Records from a collection:
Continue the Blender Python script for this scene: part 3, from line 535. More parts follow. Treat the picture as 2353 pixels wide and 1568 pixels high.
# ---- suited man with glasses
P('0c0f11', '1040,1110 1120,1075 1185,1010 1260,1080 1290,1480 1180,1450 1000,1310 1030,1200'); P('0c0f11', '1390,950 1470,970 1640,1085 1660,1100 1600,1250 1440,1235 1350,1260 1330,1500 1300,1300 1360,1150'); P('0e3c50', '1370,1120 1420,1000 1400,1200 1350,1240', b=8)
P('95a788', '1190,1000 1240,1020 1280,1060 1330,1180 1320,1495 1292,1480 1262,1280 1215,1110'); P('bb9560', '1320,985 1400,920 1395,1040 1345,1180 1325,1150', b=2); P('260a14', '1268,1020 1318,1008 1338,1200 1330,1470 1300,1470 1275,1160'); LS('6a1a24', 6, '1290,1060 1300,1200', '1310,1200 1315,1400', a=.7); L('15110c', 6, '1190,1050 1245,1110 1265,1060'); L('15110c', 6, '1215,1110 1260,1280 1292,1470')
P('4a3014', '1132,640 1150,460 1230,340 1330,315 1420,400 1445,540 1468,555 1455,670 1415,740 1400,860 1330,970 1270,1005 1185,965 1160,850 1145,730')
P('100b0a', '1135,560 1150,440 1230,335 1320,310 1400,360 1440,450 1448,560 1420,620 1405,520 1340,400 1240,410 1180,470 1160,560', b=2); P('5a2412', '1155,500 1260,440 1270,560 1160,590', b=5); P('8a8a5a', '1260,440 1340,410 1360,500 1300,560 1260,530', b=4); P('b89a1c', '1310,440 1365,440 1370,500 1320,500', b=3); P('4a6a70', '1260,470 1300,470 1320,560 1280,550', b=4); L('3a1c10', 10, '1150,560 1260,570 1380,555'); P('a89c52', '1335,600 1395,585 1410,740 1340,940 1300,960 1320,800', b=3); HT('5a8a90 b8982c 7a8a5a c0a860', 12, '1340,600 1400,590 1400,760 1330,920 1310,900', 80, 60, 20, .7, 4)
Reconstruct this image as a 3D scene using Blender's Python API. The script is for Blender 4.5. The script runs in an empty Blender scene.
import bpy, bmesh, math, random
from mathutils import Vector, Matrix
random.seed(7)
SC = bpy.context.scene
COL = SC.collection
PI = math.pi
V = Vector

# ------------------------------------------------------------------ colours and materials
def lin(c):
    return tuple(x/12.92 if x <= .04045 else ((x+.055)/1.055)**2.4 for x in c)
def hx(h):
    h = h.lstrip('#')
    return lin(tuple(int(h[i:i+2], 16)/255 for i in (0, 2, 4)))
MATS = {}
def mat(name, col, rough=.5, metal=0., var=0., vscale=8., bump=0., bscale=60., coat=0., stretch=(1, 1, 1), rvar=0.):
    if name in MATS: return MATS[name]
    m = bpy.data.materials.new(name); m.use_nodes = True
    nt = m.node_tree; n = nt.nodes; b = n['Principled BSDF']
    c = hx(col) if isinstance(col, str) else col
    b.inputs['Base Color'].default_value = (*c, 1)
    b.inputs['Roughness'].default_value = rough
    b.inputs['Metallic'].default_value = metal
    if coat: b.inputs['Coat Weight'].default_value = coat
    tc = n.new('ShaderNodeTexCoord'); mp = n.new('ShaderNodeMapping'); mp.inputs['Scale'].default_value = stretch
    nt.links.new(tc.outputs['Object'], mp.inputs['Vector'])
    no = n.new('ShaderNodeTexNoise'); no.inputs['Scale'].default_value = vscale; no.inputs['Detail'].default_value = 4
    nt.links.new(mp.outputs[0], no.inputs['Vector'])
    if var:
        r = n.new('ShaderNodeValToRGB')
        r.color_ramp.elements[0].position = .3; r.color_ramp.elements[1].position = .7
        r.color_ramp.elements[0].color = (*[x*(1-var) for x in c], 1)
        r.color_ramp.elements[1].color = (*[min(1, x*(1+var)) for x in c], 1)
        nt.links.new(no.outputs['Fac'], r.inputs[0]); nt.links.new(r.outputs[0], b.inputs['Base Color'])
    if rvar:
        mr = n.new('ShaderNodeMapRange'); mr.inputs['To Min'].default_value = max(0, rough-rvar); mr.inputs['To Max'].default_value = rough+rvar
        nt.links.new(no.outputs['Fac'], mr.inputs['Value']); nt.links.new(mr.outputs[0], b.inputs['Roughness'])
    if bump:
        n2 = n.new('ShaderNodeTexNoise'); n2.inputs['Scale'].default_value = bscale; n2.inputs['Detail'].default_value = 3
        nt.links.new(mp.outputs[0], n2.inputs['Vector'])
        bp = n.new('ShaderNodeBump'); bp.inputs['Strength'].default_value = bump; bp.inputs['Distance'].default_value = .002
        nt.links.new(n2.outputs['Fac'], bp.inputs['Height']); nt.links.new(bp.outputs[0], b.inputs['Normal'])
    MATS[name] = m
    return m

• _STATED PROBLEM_
Copy out every entry again, exactly as it was given.

• _REPLY_
Continue the Blender Python script for this scene: part 3, from line 535. More parts follow. Treat the picture as 2353 pixels wide and 1568 pixels high.
# ---- suited man with glasses
P('0c0f11', '1040,1110 1120,1075 1185,1010 1260,1080 1290,1480 1180,1450 1000,1310 1030,1200'); P('0c0f11', '1390,950 1470,970 1640,1085 1660,1100 1600,1250 1440,1235 1350,1260 1330,1500 1300,1300 1360,1150'); P('0e3c50', '1370,1120 1420,1000 1400,1200 1350,1240', b=8)
P('95a788', '1190,1000 1240,1020 1280,1060 1330,1180 1320,1495 1292,1480 1262,1280 1215,1110'); P('bb9560', '1320,985 1400,920 1395,1040 1345,1180 1325,1150', b=2); P('260a14', '1268,1020 1318,1008 1338,1200 1330,1470 1300,1470 1275,1160'); LS('6a1a24', 6, '1290,1060 1300,1200', '1310,1200 1315,1400', a=.7); L('15110c', 6, '1190,1050 1245,1110 1265,1060'); L('15110c', 6, '1215,1110 1260,1280 1292,1470')
P('4a3014', '1132,640 1150,460 1230,340 1330,315 1420,400 1445,540 1468,555 1455,670 1415,740 1400,860 1330,970 1270,1005 1185,965 1160,850 1145,730')
P('100b0a', '1135,560 1150,440 1230,335 1320,310 1400,360 1440,450 1448,560 1420,620 1405,520 1340,400 1240,410 1180,470 1160,560', b=2); P('5a2412', '1155,500 1260,440 1270,560 1160,590', b=5); P('8a8a5a', '1260,440 1340,410 1360,500 1300,560 1260,530', b=4); P('b89a1c', '1310,440 1365,440 1370,500 1320,500', b=3); P('4a6a70', '1260,470 1300,470 1320,560 1280,550', b=4); L('3a1c10', 10, '1150,560 1260,570 1380,555'); P('a89c52', '1335,600 1395,585 1410,740 1340,940 1300,960 1320,800', b=3); HT('5a8a90 b8982c 7a8a5a c0a860', 12, '1340,600 1400,590 1400,760 1330,920 1310,900', 80, 60, 20, .7, 4)
Reconstruct this image as a 3D scene using Blender's Python API. The script is for Blender 4.5. The script runs in an empty Blender scene.
import bpy, bmesh, math, random
from mathutils import Vector, Matrix
random.seed(7)
SC = bpy.context.scene
COL = SC.collection
PI = math.pi
V = Vector

# ------------------------------------------------------------------ colours and materials
def lin(c):
    return tuple(x/12.92 if x <= .04045 else ((x+.055)/1.055)**2.4 for x in c)
def hx(h):
    h = h.lstrip('#')
    return lin(tuple(int(h[i:i+2], 16)/255 for i in (0, 2, 4)))
MATS = {}
def mat(name, col, rough=.5, metal=0., var=0., vscale=8., bump=0., bscale=60., coat=0., stretch=(1, 1, 1), rvar=0.):
    if name in MATS: return MATS[name]
    m = bpy.data.materials.new(name); m.use_nodes = True
    nt = m.node_tree; n = nt.nodes; b = n['Principled BSDF']
    c = hx(col) if isinstance(col, str) else col
    b.inputs['Base Color'].default_value = (*c, 1)
    b.inputs['Roughness'].default_value = rough
    b.inputs['Metallic'].default_value = metal
    if coat: b.inputs['Coat Weight'].default_value = coat
    tc = n.new('ShaderNodeTexCoord'); mp = n.new('ShaderNodeMapping'); mp.inputs['Scale'].default_value = stretch
    nt.links.new(tc.outputs['Object'], mp.inputs['Vector'])
    no = n.new('ShaderNodeTexNoise'); no.inputs['Scale'].default_value = vscale; no.inputs['Detail'].default_value = 4
    nt.links.new(mp.outputs[0], no.inputs['Vector'])
    if var:
        r = n.new('ShaderNodeValToRGB')
        r.color_ramp.elements[0].position = .3; r.color_ramp.elements[1].position = .7
        r.color_ramp.elements[0].color = (*[x*(1-var) for x in c], 1)
        r.color_ramp.elements[1].color = (*[min(1, x*(1+var)) for x in c], 1)
        nt.links.new(no.outputs['Fac'], r.inputs[0]); nt.links.new(r.outputs[0], b.inputs['Base Color'])
    if rvar:
        mr = n.new('ShaderNodeMapRange'); mr.inputs['To Min'].default_value = max(0, rough-rvar); mr.inputs['To Max'].default_value = rough+rvar
        nt.links.new(no.outputs['Fac'], mr.inputs['Value']); nt.links.new(mr.outputs[0], b.inputs['Roughness'])
    if bump:
        n2 = n.new('ShaderNodeTexNoise'); n2.inputs['Scale'].default_value = bscale; n2.inputs['Detail'].default_value = 3
        nt.links.new(mp.outputs[0], n2.inputs['Vector'])
        bp = n.new('ShaderNodeBump'); bp.inputs['Strength'].default_value = bump; bp.inputs['Distance'].default_value = .002
        nt.links.new(n2.outputs['Fac'], bp.inputs['Height']); nt.links.new(bp.outputs[0], b.inputs['Normal'])
    MATS[name] = m
    return m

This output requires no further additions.